Software Testing Benchmarks

There really aren't industry benchmarks for testing. It varies so wildly that it is useless. There is so much variation in individual IT orgs processes that no numbers make sense. I've done ignorant research in this area and have not been happy with anything out there. You essentially have to benchmark your own organization and then work to improve it. However, you are so dependent on the quality of the requirements artifacts and code that again even within your own group the variation can be incredible.
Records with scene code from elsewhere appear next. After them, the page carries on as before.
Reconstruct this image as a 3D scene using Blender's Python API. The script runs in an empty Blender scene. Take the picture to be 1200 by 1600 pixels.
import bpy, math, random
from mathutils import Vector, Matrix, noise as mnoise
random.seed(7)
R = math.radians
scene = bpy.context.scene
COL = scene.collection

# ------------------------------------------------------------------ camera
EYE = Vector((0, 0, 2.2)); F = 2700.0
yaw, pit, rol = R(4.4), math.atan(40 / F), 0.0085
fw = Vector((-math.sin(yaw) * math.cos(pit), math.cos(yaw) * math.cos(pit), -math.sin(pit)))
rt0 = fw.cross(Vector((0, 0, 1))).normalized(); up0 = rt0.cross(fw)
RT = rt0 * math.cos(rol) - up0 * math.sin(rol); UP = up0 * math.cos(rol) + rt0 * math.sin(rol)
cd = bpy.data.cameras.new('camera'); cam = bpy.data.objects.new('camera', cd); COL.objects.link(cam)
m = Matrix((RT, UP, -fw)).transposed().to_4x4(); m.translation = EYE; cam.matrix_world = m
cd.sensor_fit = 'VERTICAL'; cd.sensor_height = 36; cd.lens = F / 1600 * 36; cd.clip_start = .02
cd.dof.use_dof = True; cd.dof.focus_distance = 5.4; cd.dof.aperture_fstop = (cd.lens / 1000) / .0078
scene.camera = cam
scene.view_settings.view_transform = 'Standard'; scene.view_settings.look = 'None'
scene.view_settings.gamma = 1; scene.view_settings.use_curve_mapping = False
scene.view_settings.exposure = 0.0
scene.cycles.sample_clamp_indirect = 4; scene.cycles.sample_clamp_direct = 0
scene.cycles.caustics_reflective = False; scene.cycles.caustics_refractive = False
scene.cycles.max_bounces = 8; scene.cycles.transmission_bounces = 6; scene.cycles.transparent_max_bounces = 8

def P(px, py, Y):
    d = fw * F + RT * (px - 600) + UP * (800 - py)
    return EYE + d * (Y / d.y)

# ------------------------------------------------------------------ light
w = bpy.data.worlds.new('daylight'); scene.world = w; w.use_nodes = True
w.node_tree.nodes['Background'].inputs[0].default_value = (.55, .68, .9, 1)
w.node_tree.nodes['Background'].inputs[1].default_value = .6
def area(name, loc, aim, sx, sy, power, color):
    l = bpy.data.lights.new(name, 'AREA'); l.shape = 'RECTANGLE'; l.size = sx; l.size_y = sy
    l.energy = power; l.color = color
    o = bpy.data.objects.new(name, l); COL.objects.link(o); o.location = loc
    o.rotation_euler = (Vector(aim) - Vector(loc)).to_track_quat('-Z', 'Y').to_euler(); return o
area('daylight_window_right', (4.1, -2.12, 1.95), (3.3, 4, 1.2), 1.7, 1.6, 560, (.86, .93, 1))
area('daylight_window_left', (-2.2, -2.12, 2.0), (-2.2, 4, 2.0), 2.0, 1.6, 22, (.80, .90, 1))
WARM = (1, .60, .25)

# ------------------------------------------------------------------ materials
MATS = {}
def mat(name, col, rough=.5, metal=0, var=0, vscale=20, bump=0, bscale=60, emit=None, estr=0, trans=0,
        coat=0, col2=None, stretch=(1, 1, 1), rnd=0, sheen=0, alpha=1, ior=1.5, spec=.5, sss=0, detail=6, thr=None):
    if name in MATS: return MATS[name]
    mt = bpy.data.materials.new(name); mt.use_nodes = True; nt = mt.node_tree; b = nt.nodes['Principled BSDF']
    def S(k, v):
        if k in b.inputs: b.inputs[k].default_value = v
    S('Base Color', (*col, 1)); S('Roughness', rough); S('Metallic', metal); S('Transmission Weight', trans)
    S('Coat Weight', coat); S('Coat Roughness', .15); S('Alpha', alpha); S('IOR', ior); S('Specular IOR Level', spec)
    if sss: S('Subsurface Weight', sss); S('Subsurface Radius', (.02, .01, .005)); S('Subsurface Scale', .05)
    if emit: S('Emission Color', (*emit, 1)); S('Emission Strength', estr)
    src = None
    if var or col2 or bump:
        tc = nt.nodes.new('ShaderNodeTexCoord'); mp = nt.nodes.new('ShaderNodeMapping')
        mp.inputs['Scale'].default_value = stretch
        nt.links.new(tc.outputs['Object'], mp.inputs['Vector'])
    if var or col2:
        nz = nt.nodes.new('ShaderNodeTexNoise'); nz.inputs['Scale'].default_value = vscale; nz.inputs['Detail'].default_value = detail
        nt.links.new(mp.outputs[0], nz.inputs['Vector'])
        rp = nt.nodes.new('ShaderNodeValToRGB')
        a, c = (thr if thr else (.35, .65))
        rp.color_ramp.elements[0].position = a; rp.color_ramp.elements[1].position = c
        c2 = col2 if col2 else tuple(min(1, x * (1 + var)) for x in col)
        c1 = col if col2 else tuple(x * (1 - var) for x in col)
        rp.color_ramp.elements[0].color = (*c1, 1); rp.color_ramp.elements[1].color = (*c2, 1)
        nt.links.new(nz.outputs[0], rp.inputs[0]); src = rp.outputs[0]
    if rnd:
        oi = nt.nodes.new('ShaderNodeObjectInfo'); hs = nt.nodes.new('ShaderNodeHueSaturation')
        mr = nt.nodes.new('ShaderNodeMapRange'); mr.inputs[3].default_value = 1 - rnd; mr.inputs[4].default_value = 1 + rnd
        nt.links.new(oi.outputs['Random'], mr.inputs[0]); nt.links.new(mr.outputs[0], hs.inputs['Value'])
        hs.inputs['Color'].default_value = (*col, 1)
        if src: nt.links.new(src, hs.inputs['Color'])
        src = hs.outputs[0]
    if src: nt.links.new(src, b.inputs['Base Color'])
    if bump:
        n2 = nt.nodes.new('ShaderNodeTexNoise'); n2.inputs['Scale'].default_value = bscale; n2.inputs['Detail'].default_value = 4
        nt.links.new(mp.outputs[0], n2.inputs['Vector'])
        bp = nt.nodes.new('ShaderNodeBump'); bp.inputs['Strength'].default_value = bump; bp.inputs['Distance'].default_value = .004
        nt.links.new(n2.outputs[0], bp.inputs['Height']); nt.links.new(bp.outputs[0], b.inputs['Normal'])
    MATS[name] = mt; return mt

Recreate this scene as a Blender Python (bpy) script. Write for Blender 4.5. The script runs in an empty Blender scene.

There are certain situations where benchmarking is possible. For example, if the organization follows the Use Case methodology of requirements management, then one might be able to assume that benchmarks could be used. However, again the variation in requirements detail can change everything. If you have an use case with 20 steps through the basic flow, you may be able to assume there will be 20 test steps in your test script. Yet, that use case could be documented at a high level that leaves much of the application steps out. In this case, that same 20 step use case could require 40 steps in the test script and hours of analysis on the application design to understand the user interaction.

Usually when clients bring up benchmarks they have concerns around productivity. There are other ways to approach this that can improve on that problem. The first is to assess the whole SDLC and find out what is slowing up the testing process. With respect to % of defects by lifecycle, that again can vary widely depending on the applications, the test environment and the testing done in each phase (thus the reason for no easy apples to apples industry comparisons).

Test Case Point Analysis
Using Test Maturity Models and Industry Standards for Test Process Improvement

Benchmarks are a joke in software testing though. There are ways to show the problem isn't within the testing team though (which is 99% of the case because it's usually rare that the tester truly has productivity issues and is being lazy).